Tours can fill up quickly during peak season, thus we recommend reserving a slot well before your arrival. The last afternoon tour is the one to book if you wish to enjoy the alpenglow as you ride beyond the treeline to almost 12,000 feet above sea level. Be ready to capture some memorable pictures as you wind your way along a mystical trail through a winter wonderland of snow-covered meadows and pine forests as well as aspen glades.

Of course, the intensity of the sunset depends on variables such as weather and snow. With an average of 283 sunny days per year in Taos, your chances of seeing the slopes lit by the golden rays of the setting sun while you're at the top of the mountain are good. The way down can be just as electrifying, featuring vibrant variations of pink, purple, gold, and orange that seem to be emanate from deep within the snow. After the tour, you'll be dropped a short walk from any number of Taos Ski Valley restaurants where you can warm your nose, toes, and innards whether it's fireside at The Blonde Bear Tavern or with locally inspired, chile-infused cuisine at 192 at the Blake (the newest addition to our lodging and lively aprés-ski scene.)


2. Snowshoeing to Jean's Meadow at Northside

Northside at Taos Ski Valley—with its 1,200 acres of private alpine wilderness—is known for some of the most thrilling mountain bike trails in New Mexico. In winter, its network of mountain paths becomes a fitness lover's paradise where you'll find tranquility and beautiful scenery close to our village. The snowshoe hikes at Northside can be anywhere from one to several miles long, as the trails lead to Bull of the Woods Mountain and back down. Floating atop a fresh blanket of snow, breathing the pristine mountain air, hearing the swooshing sounds of your snowshoes, all while viewing our gorgeous mountain scenery is a multi-sensory experience. Lots of forest-dwelling animals live here; you'll almost certainly see snowshoe hare and bobcat tracks marking the meadows and maybe even catch a glimpse of these beautiful creatures! Some routes along Bull of the Woods Road are shared with the snowmobile trail, which makes it easy to reach hiking trails that are rarely frequented and often yield untouched snow. This is a great place to find solitude. As this is a privately owned area, a daily access permit is required and can be purchased for $10 or you can buy a budget friendly seasonal permit if you're going to be here longer. 

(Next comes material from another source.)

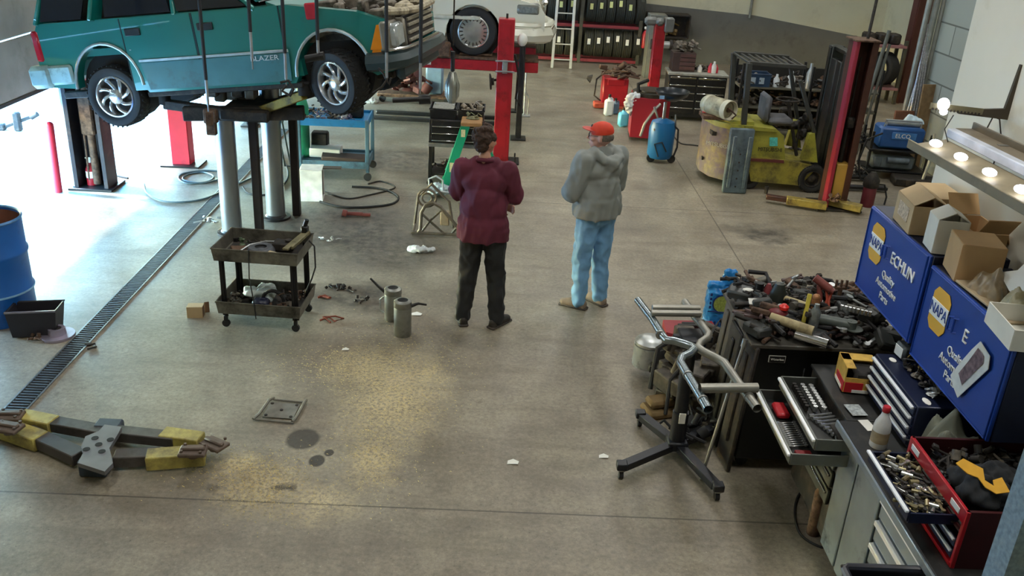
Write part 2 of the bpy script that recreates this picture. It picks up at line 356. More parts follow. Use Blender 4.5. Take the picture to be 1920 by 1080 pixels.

One of the best places to watch the sunset at Northside is Jean's Meadow, which is named after Jean Mayer who (alongside his brother Dadou) founded the Hotel St. Bernard, one of the ski valley's first European-style ski lodges and restaurants. As the sun dips towards the horizon to the west, another option for wide-open views of the sky and mountains is a meadow that is a short hike down from the Sawmill Trail. Please note that once the sun sets it gets dark and cold quickly, so make sure to bring a headlamp to light your way and extra layers to keep you warm no matter what time of year you choose to stay after dark. 

Along with the St. Bernard, there are cozy and comfortable lodging options both inside the village and immediately downhill from it including the historic Amizette Inn, with views of the Rio Hondo, and the Columbine Inn (where you can watch the stars shimmer in the sky while you soak in the outdoor hot tub). 

3. Rio Grande Gorge Bridge

The Rio Grande Del Norte National Monument is just a short drive away from Taos Ski Valley and is one of the most dynamic places to visit while in Taos, offering sweeping views of the Taos mountains. After crossing the iconic Rio Grande Gorge bridge, to take in jaw-dropping views you can park your car or bike either on the east rim of the gorge or in the rest area on the west rim. The view from the west rim includes the bridge and has been featured in countless magazines and movies over the years. Photographers, painters, and others love the inspiring scenery both from the bridge and the West Rim Trail, on the west side of the gorge, which is great for hiking and biking. The trailhead—and many local artisans with their wares—can be found in the rest-area parking lot. If you walk out along the trail, keep your eyes open not just for benches overlooking the gorge but also bighorn sheep that make their home there.

Whether the sheep make a guest appearance or not, experiencing a sunset at this site is incredible. The entire Taos range lights up with the most vibrant orange, pink, and purple hues imaginable!  Bands of color fade from one into another, ultimately blending into an ethereal atmospheric phenomena where the sky becomes the lightest silvery pink before darkening into twilight when the first stars appear.  It's awe-inspiring, to say the least. 

After the light show, as you head back uphill to the ski valley, there are several spots on Highway 150 to stop for food and beverages. They include Pizaños, a locals' favorite specializing in New York-style pizza, house-made salads, and classic Italian-style entrees. Check out the Taos- themed artwork and look for names on the menu that pay homage to some of the owners' favorite ski runs, like the Whitefeather Pizza and Fifth Chute deli sandwich. To experience a modern spin on nostalgic favorites, check out medley, an upscale addition to our local restaurant scene. The owners are the chefs and their passion for what they do is evident in every detail. Locals love the Happy Hour, and there is a selection of over 500 wines, spirits, and beers available for purchase at the Wine Shop next door as well as in-house.

You really can't go wrong catching a northern New Mexico sunset anywhere that you can find an open view, whether it's to the west or back toward the mountains, but we hope that our suggestions help you find the panorama you seek as well as a way to warm up afterwards!